Mehul Ved wrote:
On Thu, Aug 20, 2009 at 9:14 AM, scraposcrapo@saswatabanerjee.com wrote:
You guys keep telling me all that, but for a non-tech user, both are same. both allow me to see a list of software like in Windows XP and then chose what we want to add or remove. So i dont really care whether it is a system config or a package manager, it allows me to add and remove software.
Ofcourse, it has been 6 years since i used suse, so i dont necessarily remember what else it can do. i dont remember having used it for any system config work.
Your words will give wrong impression to new suse users that yum can do all the tasks that yast does. Which is not true. So, even for non-tech user it doesn't hold true. Yum + system-config set of tools can be said to be equivalent to yast.
ok. i stand corrected. // bows to the gurus // :-)
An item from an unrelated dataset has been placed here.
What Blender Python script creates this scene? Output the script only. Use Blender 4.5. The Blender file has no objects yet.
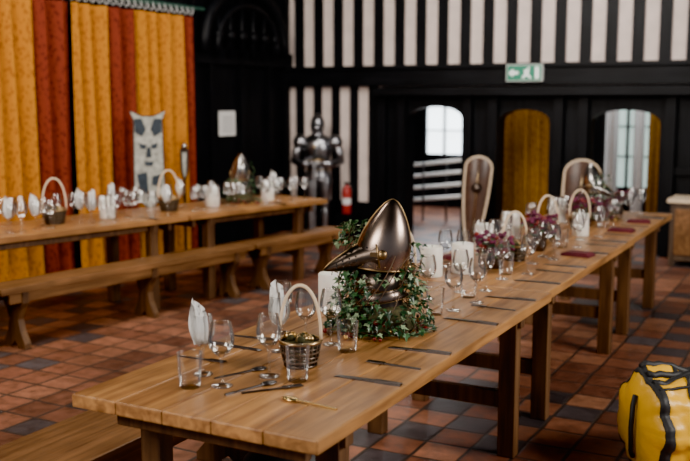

Still, what i was trying to say i guess is that everything that yast does in GUI mode is also available in Fedora in GUI mode, though adding software and changing config needs to different modules to be activated. considering we rarely do both at the same time and for the same thing, it should not make any difference to a non-tech user like me. When Suse was launched with Yast, that was the thing that attracted people the most - GUI tool to take care of config and software. RedHat did not have it. Now Fedora has the same thing, so its not an USP / competition killer any more.
In terms of community support, more people use fedora, so its easier to get help (again, my personal experiance) by asking people locally. Since the layout of directories is different between fedora / RH and Suse, people used to fedora have to fumble around to find the correct commands in Suse.